## [Task]
Would you transcribe the whole listing exactly, minus its pictures?

── Supplied information

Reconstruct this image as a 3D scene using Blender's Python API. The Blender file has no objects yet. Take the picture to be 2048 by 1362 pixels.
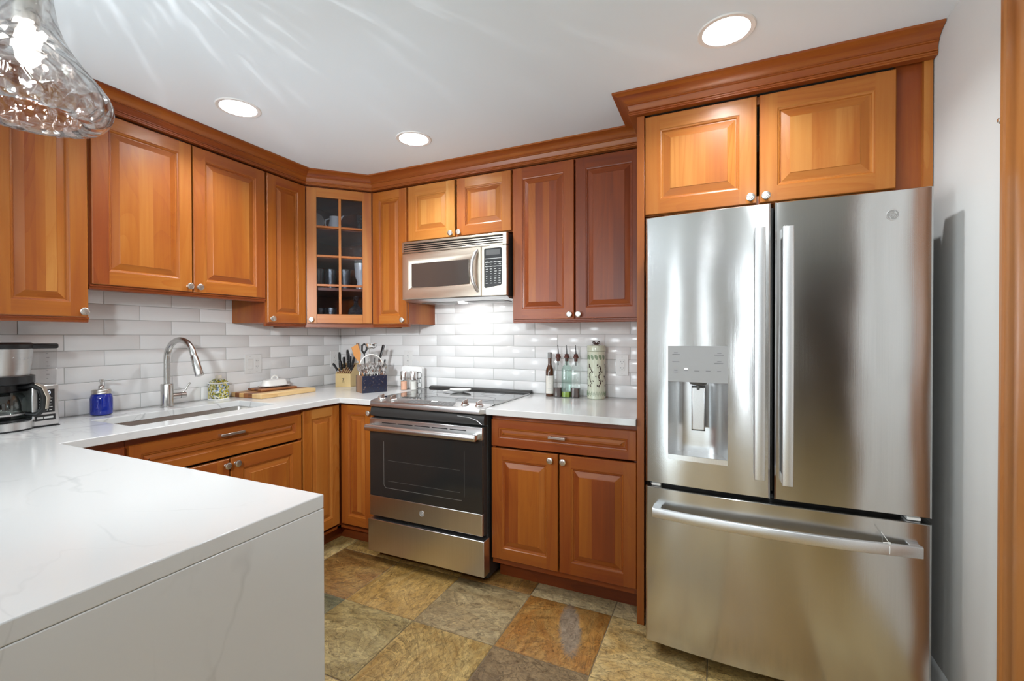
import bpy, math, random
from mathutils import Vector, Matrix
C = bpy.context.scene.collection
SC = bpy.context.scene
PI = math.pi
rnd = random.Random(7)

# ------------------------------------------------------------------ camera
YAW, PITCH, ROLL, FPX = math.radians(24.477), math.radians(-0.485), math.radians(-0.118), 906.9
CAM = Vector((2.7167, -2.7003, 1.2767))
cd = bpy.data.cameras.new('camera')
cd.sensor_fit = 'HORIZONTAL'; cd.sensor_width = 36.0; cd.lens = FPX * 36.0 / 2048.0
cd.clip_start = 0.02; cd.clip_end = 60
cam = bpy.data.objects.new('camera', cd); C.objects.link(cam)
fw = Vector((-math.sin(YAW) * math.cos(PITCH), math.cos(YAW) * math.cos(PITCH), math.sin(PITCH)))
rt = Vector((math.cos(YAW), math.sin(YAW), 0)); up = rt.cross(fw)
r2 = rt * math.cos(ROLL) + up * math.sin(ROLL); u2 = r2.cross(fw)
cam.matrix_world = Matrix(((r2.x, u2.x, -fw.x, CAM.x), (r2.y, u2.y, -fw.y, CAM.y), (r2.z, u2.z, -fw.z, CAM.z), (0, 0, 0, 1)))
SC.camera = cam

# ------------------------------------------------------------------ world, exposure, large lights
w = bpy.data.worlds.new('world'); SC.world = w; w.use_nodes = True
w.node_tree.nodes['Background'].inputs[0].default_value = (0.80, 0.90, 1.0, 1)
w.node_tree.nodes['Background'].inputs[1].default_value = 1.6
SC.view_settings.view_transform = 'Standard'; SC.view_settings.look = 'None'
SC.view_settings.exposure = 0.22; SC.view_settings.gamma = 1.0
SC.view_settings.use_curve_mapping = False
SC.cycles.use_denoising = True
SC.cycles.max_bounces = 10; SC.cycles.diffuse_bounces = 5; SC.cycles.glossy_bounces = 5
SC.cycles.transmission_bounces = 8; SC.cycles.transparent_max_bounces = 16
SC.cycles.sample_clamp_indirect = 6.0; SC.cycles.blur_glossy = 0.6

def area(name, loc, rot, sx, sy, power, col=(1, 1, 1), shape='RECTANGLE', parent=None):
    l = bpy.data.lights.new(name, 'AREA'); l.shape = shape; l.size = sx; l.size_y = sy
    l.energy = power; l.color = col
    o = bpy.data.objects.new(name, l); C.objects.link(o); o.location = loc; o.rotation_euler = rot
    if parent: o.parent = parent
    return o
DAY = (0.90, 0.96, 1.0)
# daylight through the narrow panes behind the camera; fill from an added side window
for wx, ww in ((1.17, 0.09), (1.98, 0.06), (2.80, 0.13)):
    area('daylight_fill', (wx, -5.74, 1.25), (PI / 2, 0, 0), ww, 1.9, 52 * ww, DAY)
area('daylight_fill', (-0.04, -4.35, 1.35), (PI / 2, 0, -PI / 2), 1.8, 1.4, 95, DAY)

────

## [Solved problem]
Reconstruct this image as a 3D scene using Blender's Python API. The Blender file has no objects yet. Take the picture to be 2048 by 1362 pixels.
import bpy, math, random
from mathutils import Vector, Matrix
C = bpy.context.scene.collection
SC = bpy.context.scene
PI = math.pi
rnd = random.Random(7)

# ------------------------------------------------------------------ camera
YAW, PITCH, ROLL, FPX = math.radians(24.477), math.radians(-0.485), math.radians(-0.118), 906.9
CAM = Vector((2.7167, -2.7003, 1.2767))
cd = bpy.data.cameras.new('camera')
cd.sensor_fit = 'HORIZONTAL'; cd.sensor_width = 36.0; cd.lens = FPX * 36.0 / 2048.0
cd.clip_start = 0.02; cd.clip_end = 60
cam = bpy.data.objects.new('camera', cd); C.objects.link(cam)
fw = Vector((-math.sin(YAW) * math.cos(PITCH), math.cos(YAW) * math.cos(PITCH), math.sin(PITCH)))
rt = Vector((math.cos(YAW), math.sin(YAW), 0)); up = rt.cross(fw)
r2 = rt * math.cos(ROLL) + up * math.sin(ROLL); u2 = r2.cross(fw)
cam.matrix_world = Matrix(((r2.x, u2.x, -fw.x, CAM.x), (r2.y, u2.y, -fw.y, CAM.y), (r2.z, u2.z, -fw.z, CAM.z), (0, 0, 0, 1)))
SC.camera = cam

# ------------------------------------------------------------------ world, exposure, large lights
w = bpy.data.worlds.new('world'); SC.world = w; w.use_nodes = True
w.node_tree.nodes['Background'].inputs[0].default_value = (0.80, 0.90, 1.0, 1)
w.node_tree.nodes['Background'].inputs[1].default_value = 1.6
SC.view_settings.view_transform = 'Standard'; SC.view_settings.look = 'None'
SC.view_settings.exposure = 0.22; SC.view_settings.gamma = 1.0
SC.view_settings.use_curve_mapping = False
SC.cycles.use_denoising = True
SC.cycles.max_bounces = 10; SC.cycles.diffuse_bounces = 5; SC.cycles.glossy_bounces = 5
SC.cycles.transmission_bounces = 8; SC.cycles.transparent_max_bounces = 16
SC.cycles.sample_clamp_indirect = 6.0; SC.cycles.blur_glossy = 0.6

def area(name, loc, rot, sx, sy, power, col=(1, 1, 1), shape='RECTANGLE', parent=None):
    l = bpy.data.lights.new(name, 'AREA'); l.shape = shape; l.size = sx; l.size_y = sy
    l.energy = power; l.color = col
    o = bpy.data.objects.new(name, l); C.objects.link(o); o.location = loc; o.rotation_euler = rot
    if parent: o.parent = parent
    return o
DAY = (0.90, 0.96, 1.0)
# daylight through the narrow panes behind the camera; fill from an added side window
for wx, ww in ((1.17, 0.09), (1.98, 0.06), (2.80, 0.13)):
    area('daylight_fill', (wx, -5.74, 1.25), (PI / 2, 0, 0), ww, 1.9, 52 * ww, DAY)
area('daylight_fill', (-0.04, -4.35, 1.35), (PI / 2, 0, -PI / 2), 1.8, 1.4, 95, DAY)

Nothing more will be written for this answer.